Written problem >>
Copy out, from the entries below, each line holding the string "Blender".
-- START --
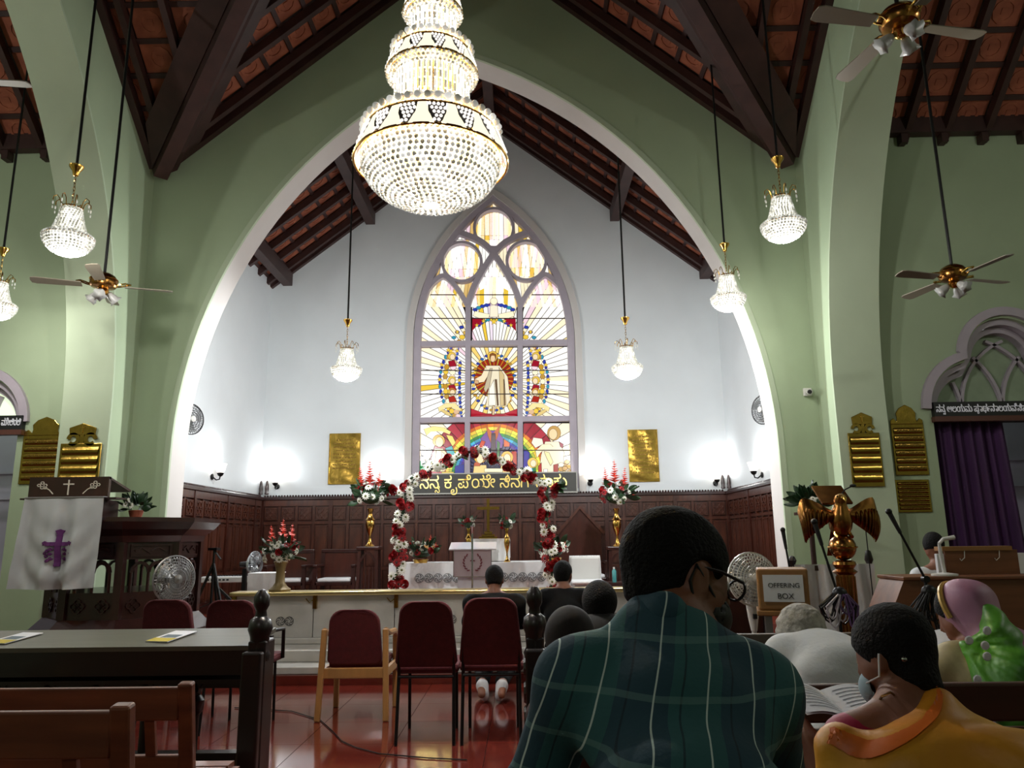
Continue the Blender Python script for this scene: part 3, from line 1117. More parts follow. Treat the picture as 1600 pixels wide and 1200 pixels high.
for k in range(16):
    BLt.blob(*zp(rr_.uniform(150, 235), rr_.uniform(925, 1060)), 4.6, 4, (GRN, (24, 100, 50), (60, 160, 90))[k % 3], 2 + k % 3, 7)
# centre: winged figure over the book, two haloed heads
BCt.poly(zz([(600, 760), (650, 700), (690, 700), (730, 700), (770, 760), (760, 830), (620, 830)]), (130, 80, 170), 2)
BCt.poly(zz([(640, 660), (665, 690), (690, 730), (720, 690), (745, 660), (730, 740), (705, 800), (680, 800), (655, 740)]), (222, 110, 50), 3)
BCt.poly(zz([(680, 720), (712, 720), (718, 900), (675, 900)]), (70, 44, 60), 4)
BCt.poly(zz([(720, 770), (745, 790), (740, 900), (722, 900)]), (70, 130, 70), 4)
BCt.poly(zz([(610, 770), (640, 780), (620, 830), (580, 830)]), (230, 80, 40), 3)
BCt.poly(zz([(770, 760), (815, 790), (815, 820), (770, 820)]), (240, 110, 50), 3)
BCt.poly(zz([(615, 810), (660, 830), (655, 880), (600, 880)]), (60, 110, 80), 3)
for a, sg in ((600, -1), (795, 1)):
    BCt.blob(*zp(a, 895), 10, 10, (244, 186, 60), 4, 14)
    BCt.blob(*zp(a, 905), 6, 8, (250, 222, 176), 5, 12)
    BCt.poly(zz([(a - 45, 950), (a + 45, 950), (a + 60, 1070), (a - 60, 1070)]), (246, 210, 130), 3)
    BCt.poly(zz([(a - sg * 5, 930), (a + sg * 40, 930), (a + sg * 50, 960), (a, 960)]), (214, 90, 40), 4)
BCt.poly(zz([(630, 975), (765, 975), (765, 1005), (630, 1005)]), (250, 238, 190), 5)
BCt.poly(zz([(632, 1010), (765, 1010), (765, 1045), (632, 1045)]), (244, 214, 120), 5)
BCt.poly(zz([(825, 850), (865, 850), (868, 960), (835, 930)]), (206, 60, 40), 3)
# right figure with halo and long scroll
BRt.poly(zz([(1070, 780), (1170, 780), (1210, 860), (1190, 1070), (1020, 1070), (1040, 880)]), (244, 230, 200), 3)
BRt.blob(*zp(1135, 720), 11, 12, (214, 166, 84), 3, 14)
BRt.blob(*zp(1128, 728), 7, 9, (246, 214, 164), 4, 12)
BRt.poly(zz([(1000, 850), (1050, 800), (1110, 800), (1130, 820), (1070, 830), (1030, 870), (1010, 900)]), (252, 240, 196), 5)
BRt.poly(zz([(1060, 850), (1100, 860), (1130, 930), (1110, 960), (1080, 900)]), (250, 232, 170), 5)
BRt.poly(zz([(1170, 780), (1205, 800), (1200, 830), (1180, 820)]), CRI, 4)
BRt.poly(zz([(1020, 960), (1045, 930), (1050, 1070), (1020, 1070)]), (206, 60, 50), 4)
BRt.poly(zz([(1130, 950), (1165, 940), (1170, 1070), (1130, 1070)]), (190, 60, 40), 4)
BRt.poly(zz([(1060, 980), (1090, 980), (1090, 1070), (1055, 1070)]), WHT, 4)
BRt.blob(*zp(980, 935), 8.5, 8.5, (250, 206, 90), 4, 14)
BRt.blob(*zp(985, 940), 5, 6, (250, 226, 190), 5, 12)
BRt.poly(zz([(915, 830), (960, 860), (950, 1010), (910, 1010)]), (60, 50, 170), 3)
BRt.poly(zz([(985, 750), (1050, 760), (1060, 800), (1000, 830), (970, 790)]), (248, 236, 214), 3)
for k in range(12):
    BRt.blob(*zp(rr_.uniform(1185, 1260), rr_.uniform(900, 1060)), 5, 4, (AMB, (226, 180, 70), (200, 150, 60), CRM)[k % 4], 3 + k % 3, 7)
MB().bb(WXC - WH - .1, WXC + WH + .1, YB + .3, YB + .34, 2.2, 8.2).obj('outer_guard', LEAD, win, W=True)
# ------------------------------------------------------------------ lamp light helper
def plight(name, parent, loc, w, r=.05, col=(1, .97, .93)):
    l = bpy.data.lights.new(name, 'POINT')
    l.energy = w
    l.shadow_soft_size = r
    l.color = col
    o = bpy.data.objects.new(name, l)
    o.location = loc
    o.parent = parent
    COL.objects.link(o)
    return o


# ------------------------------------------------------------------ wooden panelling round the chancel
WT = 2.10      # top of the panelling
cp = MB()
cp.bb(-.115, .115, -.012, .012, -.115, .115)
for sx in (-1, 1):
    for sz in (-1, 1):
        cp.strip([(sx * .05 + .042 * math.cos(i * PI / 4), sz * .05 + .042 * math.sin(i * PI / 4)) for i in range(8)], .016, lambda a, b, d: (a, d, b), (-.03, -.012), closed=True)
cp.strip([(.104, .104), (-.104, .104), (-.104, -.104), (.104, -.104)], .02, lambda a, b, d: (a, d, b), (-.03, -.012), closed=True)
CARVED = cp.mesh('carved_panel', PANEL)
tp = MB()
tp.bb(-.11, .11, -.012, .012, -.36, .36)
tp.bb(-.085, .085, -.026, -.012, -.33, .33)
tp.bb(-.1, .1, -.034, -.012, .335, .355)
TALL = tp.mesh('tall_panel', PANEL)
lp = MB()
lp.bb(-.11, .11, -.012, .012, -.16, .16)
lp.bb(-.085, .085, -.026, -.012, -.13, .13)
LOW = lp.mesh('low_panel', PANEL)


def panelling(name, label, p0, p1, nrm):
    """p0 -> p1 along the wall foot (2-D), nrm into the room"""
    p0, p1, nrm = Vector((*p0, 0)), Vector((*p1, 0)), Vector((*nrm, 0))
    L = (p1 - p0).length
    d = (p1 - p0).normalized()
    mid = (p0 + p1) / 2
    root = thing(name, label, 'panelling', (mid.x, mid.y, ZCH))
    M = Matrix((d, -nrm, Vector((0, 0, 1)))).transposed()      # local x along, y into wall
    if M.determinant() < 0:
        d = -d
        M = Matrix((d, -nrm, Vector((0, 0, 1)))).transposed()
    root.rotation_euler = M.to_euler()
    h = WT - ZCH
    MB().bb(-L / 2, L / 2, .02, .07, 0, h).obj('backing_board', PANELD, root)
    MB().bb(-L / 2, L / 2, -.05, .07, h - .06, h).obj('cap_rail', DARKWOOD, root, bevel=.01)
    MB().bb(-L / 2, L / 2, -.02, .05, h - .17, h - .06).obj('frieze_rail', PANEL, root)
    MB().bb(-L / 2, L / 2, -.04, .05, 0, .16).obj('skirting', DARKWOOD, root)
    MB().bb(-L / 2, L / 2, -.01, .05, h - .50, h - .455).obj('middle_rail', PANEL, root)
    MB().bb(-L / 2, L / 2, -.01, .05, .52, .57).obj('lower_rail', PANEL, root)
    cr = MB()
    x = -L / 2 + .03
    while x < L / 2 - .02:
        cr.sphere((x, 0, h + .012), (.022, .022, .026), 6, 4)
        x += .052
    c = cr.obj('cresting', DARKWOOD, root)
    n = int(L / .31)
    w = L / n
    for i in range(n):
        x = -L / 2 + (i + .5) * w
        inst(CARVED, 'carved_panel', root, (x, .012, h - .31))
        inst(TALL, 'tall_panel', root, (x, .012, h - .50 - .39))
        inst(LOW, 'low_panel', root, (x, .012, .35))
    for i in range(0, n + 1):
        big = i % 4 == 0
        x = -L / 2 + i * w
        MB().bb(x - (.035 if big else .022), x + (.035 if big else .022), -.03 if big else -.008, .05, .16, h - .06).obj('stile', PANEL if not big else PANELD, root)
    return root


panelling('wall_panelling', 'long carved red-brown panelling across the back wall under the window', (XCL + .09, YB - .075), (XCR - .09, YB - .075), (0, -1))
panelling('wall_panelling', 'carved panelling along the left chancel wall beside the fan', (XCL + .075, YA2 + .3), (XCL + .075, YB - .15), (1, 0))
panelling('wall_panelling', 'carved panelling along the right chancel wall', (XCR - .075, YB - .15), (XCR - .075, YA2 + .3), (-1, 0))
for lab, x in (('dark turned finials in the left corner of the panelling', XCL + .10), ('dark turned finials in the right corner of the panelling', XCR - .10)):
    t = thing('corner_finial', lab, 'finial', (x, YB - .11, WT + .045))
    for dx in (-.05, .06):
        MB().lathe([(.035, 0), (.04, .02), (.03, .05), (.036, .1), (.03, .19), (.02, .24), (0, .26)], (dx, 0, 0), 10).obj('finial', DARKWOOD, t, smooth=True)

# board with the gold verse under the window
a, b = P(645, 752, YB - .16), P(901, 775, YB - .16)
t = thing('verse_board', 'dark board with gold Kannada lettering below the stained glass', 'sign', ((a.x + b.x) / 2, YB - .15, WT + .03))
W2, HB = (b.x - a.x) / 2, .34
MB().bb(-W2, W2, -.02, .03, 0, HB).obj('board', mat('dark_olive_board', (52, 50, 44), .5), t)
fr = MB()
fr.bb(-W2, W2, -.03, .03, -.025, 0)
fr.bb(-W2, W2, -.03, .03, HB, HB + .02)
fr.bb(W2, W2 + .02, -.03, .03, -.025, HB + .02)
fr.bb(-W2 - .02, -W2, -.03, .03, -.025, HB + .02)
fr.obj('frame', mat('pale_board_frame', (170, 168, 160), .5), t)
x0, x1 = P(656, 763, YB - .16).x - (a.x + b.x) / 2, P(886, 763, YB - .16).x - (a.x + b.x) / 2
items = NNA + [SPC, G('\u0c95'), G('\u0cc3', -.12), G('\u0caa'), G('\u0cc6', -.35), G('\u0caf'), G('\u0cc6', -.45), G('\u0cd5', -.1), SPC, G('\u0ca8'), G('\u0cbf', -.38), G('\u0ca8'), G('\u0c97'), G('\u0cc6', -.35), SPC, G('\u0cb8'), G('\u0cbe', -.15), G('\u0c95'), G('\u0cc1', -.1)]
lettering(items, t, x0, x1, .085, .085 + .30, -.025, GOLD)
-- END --
-- START --
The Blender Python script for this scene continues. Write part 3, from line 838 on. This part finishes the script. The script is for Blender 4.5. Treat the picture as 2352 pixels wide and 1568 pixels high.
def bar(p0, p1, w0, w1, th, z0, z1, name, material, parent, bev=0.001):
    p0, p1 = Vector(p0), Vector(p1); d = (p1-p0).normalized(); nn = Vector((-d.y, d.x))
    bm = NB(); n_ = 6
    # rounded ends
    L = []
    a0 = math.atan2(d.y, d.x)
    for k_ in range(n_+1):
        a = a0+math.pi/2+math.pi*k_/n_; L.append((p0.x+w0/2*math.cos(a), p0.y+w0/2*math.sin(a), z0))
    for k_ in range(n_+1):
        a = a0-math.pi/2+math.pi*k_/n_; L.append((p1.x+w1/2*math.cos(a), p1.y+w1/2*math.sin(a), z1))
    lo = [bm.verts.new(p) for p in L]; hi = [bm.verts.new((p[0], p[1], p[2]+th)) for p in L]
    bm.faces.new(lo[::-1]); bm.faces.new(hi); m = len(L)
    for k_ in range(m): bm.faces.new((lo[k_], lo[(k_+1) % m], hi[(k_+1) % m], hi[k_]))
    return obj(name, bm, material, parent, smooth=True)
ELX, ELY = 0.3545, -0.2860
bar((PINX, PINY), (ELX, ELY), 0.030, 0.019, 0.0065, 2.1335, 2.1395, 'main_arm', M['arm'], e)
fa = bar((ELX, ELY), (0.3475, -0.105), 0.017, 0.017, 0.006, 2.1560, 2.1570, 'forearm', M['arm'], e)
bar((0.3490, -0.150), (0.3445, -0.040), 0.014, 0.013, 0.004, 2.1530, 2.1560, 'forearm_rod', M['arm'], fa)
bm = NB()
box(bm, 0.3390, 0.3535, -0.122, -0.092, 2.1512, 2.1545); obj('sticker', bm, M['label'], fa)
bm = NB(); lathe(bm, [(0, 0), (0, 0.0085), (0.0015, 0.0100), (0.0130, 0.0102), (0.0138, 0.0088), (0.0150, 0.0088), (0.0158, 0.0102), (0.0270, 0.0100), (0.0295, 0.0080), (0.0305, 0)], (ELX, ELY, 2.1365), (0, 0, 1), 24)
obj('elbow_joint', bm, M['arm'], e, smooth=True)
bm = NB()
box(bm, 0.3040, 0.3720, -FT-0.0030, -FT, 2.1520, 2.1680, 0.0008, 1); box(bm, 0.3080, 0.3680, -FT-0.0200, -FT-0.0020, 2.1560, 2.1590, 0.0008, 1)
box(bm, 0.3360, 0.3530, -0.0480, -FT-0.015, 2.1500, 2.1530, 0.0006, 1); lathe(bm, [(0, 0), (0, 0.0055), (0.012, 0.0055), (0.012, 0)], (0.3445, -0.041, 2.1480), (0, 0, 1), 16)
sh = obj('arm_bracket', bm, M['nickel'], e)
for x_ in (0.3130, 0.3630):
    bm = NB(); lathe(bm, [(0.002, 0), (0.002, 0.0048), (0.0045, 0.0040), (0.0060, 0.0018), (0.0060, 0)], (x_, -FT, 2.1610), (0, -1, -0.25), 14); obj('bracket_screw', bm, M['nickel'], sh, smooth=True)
-- END --
Exercise result >>
Continue the Blender Python script for this scene: part 3, from line 1117. More parts follow. Treat the picture as 1600 pixels wide and 1200 pixels high.
The Blender Python script for this scene continues. Write part 3, from line 838 on. This part finishes the script. The script is for Blender 4.5. Treat the picture as 2352 pixels wide and 1568 pixels high.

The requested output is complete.